The _Socco_, or market, is held twice a week (on Sunday and Wednesday), in a spacious sandy square, outside of the western gate, whereto the peasants bring all kinds of provisions, and other necessaries, which are sold at very low rates. Fish and every sort of wild fowl are brought in daily, and sold very cheap. Among the Consuls' villas, some of which are built near the spot where the _Socco_ is held, that of the Swedish Consul is the most worthy of notice. The pleasure-ground is laid out with great taste in orange groves; the gardens abound in fruit-trees, and the Consul has made a curious botanical collection.

I have just been interrupted by Mr. Matra, our Consul. He called to request me to go up to Larache, to attend the Governor, who is dangerously ill, and has sent here for an English physician. I intended to have continued a brief account of this empire, from the time it became a Roman province to the introduction of Mahometanism; also by what means the Moors became mixed with Arabs: but I must reserve this for the next opportunity.

LETTER II.

_Sketch of the History of Morocco - Road from Tangiers - Simplicity of the Peasants - Moors hospitable - Arrive at a Village - The ancient Zelis - Public Accommodations - Much infested with Vermin - Arzilla, a ruinous walled Town - Arrive at Larache_.

Larache, January 1806.

Before I proceed to give you the particulars of my journey to this place, I shall fulfil tho promise I made you in my last.
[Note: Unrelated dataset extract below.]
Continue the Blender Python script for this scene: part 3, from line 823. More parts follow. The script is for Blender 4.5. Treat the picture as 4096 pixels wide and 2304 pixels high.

The present empire of Morocco is properly the _Mauritania Tingitania_ of the Romans, as the _Mauritania Caesariensis_ comprised Algiers, Tripoli, and Tunis; and was so called from the Emperor Claudius. _Tingitania_ was not decidedly reduced to a Roman province till after the death of _Bocchus_. Augustus afterwards gave the two Mauritanias, and a part of _Getulia_, to the younger _Juba_, as a remuneration for the loss of his father's kingdom (_Numidia_). _Ptolemy_, his son, by _Cleopatra_ (daughter of _Antony_ and _Cleopatra_), succeeded him. In his reign, the Moors of this country were induced to revolt by a Numidian named _Tacfarinas_, who had served in the Roman army, and who, at the head of a set of barbarians accustomed to every species of robbery, assisted the revolt he had excited.

After a variety of successes and defeats, they were completely routed by _Dolabella_, the Roman General, and a body of Mauritanians sent to his assistance by _Ptolemy_, This conquest contributed to establish peace for a short time in these provinces; but at the death of _Ptolemy_ (who was treacherously cut off by _Caius_), they again revolted, when _Claudius_ first fixed a Roman army in _Mauritania_. His generals, though not without difficulty, succeeded in restoring tranquillity, which scarcely met with any interruption till the latter end of the fifth century, when the declining state of the Roman power favoured another revolt, in which the Moors entirely shook off the yoke of the Romans, assisted by the Vandals, under _Genseric_, who overran Africa, and obtained possession of most of the maritime towns. The Vandals were expelled in the seventh century by the Saracens, under the Caliphs of Bagdad, a ferocious and warlike race of Arabs, who, from conquest to conquest, had extended and removed their seat of government from Medina to the city of Damascus; thence to _Cufa_, and from the latter place to _Bagdad_; where they established their Caliphate authority.

Flushed with their success, and burning with the hopes of plunder, in the conquest of countries more fertile and richer, but less warlike than their own, they extended their arms as far as the western _Mauritania_. This country then remained for some time subject to the Caliphs of Bagdad, and was governed by their lieutenants, a set of cruel, arbitrary, and rapacious men.